The give and take of communal life goes beyond the financial. There will likely be no records and no reasonable way of to assess the value of creating a home where children can be safely and responsibly raised to adulthood. The notional ledger card approach quickly breaks down. Constructive trust, an award directed to a sharing of the surviving net wealth of the parties, rather than a money award based upon the quantum meruit tally of contributions, will often seem more appropriate, particularly where the relationship is long term.

Unless the acquisition of the property is inextricably connected to the efforts of the petitioner, the court will usually shy away from the trust remedy. In Orobko v. Orobko, decided in 1992, that is prior to Peter v. Beblow, the Manitoba Court of Appeal appeared to prefer the damages approach even where a direct financil link to the acquisition of property was shown.

In Orobko, the parties lived together for 30 years, the first 4 years in rented accommodation. A house was purchased for $11,200 to which the petitioner contributed $500.00 of the $1,200.00 down payment. Findings by the trial judge were that she had contributed to the family's support by him living rent free in her accommodation for the first four years of the relationship and that, until her disabling accident, she contributed financially to the family, which enabled him to pay off the mortgage. The Court of Appeal, despite strong credibility findings against the respondent, overturned the trial judge's finding that the residence jointly occupied for 26 years belonged to each as to a half interest.

Quoting Davidson J., in Stanish v. Parasz, with approval, the court agreed that:

... the court must look at the reasonableness of the bargain - the quid pro quo. Perhaps, to some degree, it can always be said that there is an enrichment to the person receiving the household services, and a deprivation to the person that remains out of the work force for a period of time to provide the services, but there is not the absence of a juristic reason, if the party supplying the services is sufficiently compensated in return. The enrichment must be unjust. It must be against the conscience that the recipient should be allowed to retain the benefits without compensation.

The court found that the contribution had to be proportionate to the interest claimed, as a finding of constructive trust does not necessarily lead to a presumption of equal sharing. Pointing to the fact that the respondent supported her children, paid most of the expenses, and that the petitioner ultimately became dependent on him (as evidenced by the trial judge awarding support under The Family Maintenance Act) the court limited the remedy to the down payment she had supplied, which it grossed up for current real estate values to $3,000.00.

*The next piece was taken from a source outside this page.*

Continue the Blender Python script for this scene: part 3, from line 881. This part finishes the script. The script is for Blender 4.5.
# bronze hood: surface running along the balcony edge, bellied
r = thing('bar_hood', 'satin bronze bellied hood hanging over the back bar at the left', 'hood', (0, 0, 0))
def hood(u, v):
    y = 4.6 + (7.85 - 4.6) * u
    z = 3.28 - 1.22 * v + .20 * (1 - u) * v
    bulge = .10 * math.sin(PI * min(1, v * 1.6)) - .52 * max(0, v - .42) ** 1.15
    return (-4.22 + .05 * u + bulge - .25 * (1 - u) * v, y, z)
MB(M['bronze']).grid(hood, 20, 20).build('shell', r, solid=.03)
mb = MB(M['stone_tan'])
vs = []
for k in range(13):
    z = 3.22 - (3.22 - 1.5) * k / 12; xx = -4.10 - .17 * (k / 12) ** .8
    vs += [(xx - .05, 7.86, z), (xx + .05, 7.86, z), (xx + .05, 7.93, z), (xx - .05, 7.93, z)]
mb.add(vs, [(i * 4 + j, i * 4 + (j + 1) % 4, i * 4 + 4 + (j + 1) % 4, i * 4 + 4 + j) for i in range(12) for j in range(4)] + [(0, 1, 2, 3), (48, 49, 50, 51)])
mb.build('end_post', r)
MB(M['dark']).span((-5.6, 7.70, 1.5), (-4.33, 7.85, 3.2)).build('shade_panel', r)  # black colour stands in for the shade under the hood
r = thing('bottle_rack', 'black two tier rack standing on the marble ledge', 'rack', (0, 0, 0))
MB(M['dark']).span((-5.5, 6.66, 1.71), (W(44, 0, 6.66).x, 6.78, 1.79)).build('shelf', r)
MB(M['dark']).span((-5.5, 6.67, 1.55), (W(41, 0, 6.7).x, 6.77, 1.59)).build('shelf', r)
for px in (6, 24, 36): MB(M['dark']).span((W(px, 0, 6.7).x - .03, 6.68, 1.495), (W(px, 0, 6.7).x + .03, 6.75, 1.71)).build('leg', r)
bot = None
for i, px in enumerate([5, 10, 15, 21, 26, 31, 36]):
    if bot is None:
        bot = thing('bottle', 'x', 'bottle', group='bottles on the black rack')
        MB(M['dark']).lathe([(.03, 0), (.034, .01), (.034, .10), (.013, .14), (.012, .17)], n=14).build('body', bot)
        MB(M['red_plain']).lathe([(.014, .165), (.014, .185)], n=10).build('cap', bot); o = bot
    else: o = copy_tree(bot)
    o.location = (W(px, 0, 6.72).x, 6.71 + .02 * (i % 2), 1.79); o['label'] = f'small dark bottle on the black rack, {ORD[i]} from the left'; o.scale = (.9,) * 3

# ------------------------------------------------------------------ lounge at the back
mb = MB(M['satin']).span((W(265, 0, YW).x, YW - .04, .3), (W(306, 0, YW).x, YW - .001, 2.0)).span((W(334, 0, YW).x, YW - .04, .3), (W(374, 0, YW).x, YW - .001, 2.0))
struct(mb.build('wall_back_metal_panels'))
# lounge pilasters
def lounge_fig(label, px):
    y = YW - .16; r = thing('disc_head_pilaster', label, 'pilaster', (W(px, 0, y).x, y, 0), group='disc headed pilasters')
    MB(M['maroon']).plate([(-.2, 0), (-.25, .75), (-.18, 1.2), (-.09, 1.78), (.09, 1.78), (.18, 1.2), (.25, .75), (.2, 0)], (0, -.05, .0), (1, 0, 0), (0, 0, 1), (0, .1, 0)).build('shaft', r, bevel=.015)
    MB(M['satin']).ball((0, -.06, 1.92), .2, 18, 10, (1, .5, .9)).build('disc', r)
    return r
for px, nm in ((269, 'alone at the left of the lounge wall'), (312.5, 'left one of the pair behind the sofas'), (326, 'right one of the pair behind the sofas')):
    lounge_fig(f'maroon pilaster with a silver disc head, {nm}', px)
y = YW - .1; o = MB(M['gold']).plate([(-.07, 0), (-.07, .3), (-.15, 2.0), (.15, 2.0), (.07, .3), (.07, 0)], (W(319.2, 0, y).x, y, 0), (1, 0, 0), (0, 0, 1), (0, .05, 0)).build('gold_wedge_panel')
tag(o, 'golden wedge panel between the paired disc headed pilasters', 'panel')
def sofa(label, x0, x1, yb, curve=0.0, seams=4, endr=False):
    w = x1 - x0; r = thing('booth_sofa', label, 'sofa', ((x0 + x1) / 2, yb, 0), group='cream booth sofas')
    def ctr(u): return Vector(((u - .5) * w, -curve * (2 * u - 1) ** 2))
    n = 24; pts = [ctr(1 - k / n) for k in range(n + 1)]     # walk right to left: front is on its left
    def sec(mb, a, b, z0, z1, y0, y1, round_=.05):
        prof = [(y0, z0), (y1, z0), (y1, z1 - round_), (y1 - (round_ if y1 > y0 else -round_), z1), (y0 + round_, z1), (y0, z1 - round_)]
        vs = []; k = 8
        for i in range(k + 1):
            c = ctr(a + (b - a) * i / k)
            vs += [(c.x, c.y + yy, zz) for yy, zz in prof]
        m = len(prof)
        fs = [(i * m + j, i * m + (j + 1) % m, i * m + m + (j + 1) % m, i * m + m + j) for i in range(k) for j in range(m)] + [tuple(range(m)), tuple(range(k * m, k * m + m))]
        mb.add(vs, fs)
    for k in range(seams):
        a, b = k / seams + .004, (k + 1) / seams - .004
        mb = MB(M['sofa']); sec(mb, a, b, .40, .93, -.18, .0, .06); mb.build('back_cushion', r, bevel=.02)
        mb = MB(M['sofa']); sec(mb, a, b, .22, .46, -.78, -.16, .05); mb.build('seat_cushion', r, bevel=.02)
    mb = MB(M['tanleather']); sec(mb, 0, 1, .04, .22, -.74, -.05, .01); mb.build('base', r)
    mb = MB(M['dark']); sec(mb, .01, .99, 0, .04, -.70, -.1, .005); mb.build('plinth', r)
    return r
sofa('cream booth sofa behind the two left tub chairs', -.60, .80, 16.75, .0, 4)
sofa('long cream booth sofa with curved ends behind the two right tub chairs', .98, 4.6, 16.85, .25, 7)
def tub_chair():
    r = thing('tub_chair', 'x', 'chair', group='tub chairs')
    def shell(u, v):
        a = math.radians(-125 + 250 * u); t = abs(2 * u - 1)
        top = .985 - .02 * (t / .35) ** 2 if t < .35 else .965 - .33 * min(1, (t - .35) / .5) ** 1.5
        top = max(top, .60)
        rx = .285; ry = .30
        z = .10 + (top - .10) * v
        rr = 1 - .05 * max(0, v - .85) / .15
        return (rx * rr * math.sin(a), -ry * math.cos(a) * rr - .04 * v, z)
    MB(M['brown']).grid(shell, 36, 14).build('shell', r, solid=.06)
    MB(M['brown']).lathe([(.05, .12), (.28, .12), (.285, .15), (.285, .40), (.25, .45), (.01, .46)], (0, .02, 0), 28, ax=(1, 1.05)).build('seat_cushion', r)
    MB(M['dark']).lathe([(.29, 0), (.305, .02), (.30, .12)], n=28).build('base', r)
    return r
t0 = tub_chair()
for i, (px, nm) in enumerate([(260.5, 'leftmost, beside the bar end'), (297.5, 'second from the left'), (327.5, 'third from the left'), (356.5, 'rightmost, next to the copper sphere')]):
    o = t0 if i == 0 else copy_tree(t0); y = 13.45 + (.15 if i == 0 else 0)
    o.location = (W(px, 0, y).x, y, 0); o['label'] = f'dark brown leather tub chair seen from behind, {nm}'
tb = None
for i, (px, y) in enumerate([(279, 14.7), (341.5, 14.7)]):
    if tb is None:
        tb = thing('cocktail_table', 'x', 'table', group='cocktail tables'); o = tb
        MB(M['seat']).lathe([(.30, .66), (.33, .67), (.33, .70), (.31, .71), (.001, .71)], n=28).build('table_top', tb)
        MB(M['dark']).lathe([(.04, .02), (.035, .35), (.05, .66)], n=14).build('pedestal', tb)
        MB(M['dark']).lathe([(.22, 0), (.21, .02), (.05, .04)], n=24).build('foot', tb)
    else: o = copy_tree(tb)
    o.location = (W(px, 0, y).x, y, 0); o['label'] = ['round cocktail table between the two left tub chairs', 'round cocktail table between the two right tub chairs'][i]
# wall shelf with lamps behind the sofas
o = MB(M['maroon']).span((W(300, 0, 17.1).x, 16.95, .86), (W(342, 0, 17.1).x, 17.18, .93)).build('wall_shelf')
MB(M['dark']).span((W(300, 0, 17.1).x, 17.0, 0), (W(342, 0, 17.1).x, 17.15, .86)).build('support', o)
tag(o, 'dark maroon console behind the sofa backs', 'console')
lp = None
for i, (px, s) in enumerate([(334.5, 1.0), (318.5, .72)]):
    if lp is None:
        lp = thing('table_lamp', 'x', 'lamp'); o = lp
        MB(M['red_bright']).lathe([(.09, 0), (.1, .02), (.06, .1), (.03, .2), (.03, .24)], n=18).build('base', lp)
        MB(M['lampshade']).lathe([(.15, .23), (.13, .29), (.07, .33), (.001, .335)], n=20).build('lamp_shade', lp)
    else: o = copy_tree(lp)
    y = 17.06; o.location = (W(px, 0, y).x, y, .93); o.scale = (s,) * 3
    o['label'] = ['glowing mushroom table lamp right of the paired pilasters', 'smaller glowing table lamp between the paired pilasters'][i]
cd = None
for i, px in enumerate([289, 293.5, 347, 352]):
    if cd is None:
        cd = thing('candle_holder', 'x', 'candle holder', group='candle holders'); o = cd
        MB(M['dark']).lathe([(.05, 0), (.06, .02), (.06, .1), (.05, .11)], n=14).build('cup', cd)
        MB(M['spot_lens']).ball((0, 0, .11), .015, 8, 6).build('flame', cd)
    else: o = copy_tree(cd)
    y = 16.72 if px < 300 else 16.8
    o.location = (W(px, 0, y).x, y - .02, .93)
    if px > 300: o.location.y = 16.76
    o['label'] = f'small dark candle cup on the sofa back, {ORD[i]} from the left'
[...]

In Sorochan, as discussed above, the court saw no difficulty in making a combined property and money order. In Peter v. Beblow, the plaintiff received all of the property in which she claimed a constructive trust. Cory J. found this result acceptable on a quantum meruit basis, that is, compensation for the excess value she contributed, although he would normally prefer the value survived approach, and McLachlin accepted it on a value survived basis, taking into account all of the family property.